- **Stated exercise**
Print the entries below exactly as they appear, from the first line up to and including the line with "s.add_vertex(a); s.add_vertex(b); s.add_vertex(c)". Do not print any pictures.

### Dataset extract ###

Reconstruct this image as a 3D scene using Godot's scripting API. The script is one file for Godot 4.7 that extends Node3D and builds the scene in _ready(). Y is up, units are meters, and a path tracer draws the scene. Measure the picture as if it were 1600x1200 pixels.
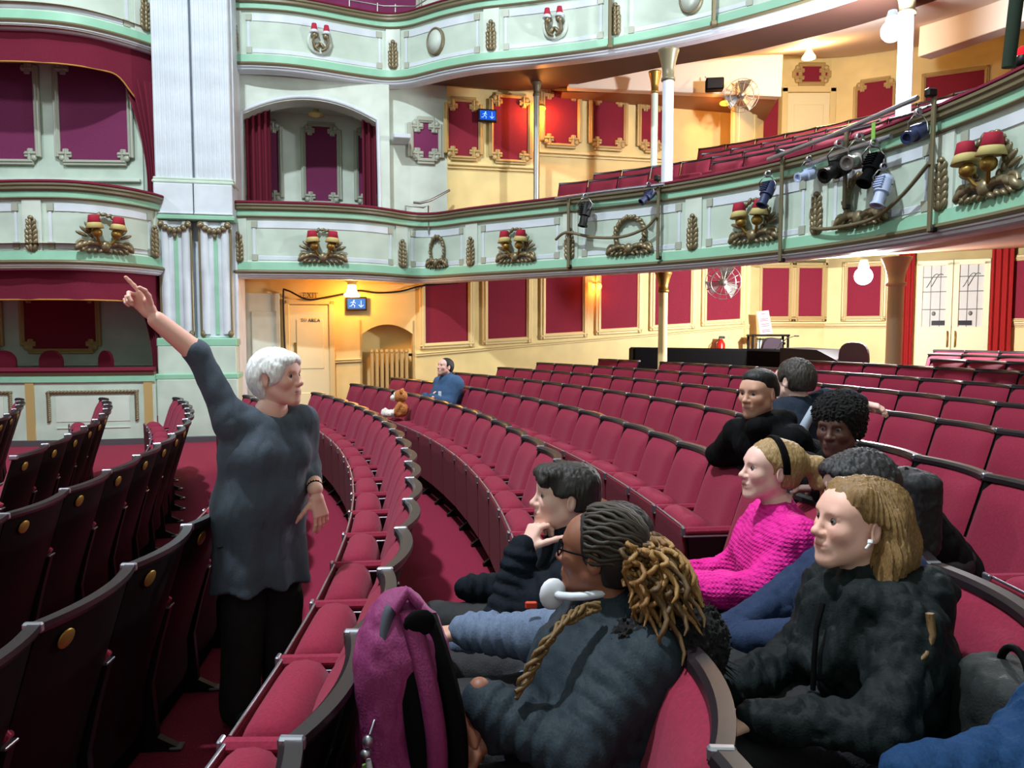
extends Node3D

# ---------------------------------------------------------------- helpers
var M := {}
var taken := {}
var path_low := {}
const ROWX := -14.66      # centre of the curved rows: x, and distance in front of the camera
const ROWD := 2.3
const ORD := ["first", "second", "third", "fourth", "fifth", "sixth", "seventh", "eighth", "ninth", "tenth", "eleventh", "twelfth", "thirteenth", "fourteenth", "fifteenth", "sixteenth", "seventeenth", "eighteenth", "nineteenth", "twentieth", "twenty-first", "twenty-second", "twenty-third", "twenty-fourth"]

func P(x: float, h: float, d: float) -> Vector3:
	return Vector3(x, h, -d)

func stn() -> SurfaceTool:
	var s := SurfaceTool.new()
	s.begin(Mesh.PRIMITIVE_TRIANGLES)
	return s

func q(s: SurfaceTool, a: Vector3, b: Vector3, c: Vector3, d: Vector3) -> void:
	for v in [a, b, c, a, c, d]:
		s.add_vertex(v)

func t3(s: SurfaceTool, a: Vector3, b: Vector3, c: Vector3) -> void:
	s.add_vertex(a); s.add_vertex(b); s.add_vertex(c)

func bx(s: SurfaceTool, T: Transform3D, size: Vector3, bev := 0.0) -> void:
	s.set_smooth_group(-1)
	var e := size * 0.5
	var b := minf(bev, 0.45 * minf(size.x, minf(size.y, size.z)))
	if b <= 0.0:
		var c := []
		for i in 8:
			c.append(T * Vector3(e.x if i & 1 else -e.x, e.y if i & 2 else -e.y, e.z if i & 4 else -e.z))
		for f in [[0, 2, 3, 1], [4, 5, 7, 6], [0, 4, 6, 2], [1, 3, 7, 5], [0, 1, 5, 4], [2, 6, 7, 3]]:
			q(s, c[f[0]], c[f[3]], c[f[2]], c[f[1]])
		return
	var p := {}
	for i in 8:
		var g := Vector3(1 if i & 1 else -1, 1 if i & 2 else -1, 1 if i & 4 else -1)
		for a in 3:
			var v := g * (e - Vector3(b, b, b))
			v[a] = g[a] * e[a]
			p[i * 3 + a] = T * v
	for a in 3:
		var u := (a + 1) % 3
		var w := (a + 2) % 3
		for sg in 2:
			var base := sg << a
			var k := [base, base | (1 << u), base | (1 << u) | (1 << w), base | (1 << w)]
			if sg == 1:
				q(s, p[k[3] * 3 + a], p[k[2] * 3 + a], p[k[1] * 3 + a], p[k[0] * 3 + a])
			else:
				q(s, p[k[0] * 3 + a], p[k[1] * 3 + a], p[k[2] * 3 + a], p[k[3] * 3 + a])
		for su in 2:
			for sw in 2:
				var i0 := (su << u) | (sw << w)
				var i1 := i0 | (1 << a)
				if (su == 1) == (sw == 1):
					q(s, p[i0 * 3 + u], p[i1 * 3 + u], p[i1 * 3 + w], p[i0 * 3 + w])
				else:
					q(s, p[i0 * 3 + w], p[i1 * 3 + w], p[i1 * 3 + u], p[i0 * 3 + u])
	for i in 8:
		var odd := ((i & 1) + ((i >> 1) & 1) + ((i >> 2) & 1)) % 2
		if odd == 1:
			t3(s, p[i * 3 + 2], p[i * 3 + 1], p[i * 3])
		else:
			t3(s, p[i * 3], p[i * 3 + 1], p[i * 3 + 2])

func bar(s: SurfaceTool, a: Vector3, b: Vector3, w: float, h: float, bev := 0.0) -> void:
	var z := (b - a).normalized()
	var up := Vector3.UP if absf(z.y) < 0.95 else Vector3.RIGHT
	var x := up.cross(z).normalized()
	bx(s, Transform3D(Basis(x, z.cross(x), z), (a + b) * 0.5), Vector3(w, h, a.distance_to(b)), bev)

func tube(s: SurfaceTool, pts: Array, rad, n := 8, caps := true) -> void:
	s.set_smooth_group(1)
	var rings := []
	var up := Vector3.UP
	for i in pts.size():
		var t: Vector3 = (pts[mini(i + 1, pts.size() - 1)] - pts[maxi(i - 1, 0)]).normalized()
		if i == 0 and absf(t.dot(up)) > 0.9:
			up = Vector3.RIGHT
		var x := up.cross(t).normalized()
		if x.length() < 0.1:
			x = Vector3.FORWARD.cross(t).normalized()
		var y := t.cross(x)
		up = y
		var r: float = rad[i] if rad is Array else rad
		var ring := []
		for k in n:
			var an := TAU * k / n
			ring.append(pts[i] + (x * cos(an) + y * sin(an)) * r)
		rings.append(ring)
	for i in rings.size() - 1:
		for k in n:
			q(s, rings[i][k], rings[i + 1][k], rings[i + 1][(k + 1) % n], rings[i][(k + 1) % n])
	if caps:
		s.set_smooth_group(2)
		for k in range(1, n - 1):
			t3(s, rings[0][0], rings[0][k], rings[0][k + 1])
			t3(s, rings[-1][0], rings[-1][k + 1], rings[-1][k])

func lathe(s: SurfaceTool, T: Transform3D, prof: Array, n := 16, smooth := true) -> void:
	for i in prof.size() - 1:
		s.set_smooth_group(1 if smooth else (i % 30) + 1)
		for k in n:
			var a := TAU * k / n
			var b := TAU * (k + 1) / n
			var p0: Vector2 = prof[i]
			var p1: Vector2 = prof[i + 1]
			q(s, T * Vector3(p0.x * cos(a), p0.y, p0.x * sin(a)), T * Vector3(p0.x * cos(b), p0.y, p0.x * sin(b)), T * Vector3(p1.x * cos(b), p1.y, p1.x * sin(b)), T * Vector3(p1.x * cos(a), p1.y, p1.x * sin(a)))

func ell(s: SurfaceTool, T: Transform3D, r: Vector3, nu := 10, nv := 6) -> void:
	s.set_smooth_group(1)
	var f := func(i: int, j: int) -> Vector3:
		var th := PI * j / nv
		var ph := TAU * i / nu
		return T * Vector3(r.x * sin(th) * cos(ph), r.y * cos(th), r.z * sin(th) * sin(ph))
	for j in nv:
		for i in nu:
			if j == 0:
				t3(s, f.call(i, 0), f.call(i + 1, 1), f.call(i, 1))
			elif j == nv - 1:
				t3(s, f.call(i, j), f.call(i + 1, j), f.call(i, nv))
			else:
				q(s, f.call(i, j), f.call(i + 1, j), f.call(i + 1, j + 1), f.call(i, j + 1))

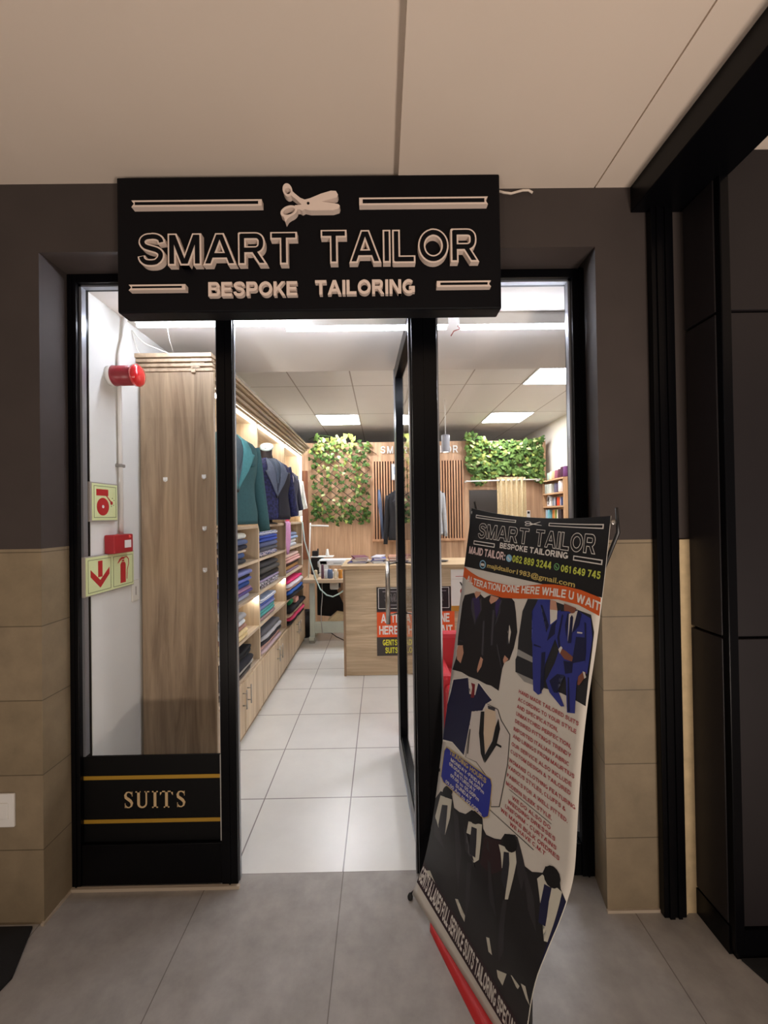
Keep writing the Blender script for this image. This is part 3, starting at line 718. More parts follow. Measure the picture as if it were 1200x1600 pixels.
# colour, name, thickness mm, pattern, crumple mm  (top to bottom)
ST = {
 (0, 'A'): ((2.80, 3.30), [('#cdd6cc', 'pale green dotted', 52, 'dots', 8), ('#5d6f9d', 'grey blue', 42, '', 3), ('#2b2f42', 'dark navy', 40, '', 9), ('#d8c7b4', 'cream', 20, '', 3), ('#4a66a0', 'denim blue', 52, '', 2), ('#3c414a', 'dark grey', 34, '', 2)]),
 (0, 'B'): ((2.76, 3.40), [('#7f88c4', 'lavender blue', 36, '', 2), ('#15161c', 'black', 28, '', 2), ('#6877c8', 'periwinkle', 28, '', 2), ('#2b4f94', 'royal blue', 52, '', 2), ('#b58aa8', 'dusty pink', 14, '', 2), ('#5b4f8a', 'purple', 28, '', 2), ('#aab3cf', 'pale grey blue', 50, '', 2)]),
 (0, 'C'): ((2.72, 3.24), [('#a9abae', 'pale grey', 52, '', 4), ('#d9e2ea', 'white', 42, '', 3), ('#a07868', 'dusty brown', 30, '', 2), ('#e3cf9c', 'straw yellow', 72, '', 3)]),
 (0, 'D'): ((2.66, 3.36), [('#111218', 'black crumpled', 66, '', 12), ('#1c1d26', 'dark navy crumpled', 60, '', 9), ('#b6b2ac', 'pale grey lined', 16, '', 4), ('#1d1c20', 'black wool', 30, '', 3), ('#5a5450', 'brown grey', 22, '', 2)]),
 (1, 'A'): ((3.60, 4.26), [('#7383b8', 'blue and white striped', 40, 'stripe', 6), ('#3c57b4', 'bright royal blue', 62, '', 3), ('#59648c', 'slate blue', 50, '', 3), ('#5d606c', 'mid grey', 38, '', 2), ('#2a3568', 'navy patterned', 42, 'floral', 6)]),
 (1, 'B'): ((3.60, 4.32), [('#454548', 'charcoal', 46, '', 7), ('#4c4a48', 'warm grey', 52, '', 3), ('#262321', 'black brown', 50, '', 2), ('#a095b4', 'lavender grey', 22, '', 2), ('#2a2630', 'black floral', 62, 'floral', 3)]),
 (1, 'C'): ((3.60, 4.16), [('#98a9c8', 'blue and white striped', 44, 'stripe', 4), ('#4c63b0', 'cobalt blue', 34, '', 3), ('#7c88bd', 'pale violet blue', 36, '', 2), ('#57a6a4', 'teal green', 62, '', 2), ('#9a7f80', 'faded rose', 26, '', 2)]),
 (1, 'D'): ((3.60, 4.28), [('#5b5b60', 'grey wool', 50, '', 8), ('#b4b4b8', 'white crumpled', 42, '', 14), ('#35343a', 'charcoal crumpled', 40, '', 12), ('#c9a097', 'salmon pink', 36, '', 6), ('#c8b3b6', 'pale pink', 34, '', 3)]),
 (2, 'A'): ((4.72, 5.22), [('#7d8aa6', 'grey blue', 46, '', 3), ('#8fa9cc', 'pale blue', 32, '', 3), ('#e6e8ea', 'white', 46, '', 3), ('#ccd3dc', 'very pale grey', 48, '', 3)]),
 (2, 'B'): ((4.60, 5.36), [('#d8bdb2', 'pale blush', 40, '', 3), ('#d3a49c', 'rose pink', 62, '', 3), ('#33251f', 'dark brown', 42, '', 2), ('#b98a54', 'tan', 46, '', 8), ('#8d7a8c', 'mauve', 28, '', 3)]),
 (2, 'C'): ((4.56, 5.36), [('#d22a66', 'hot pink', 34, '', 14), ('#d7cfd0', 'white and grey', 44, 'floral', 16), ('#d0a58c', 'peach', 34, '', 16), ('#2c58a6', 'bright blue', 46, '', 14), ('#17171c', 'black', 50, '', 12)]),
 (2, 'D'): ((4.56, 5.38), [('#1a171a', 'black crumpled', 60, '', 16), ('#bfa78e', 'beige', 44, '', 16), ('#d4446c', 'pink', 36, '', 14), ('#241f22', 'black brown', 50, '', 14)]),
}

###

- **Response**
Reconstruct this image as a 3D scene using Godot's scripting API. The script is one file for Godot 4.7 that extends Node3D and builds the scene in _ready(). Y is up, units are meters, and a path tracer draws the scene. Measure the picture as if it were 1600x1200 pixels.
extends Node3D

# ---------------------------------------------------------------- helpers
var M := {}
var taken := {}
var path_low := {}
const ROWX := -14.66      # centre of the curved rows: x, and distance in front of the camera
const ROWD := 2.3
const ORD := ["first", "second", "third", "fourth", "fifth", "sixth", "seventh", "eighth", "ninth", "tenth", "eleventh", "twelfth", "thirteenth", "fourteenth", "fifteenth", "sixteenth", "seventeenth", "eighteenth", "nineteenth", "twentieth", "twenty-first", "twenty-second", "twenty-third", "twenty-fourth"]

func P(x: float, h: float, d: float) -> Vector3:
	return Vector3(x, h, -d)

func stn() -> SurfaceTool:
	var s := SurfaceTool.new()
	s.begin(Mesh.PRIMITIVE_TRIANGLES)
	return s

func q(s: SurfaceTool, a: Vector3, b: Vector3, c: Vector3, d: Vector3) -> void:
	for v in [a, b, c, a, c, d]:
		s.add_vertex(v)

func t3(s: SurfaceTool, a: Vector3, b: Vector3, c: Vector3) -> void:
	s.add_vertex(a); s.add_vertex(b); s.add_vertex(c)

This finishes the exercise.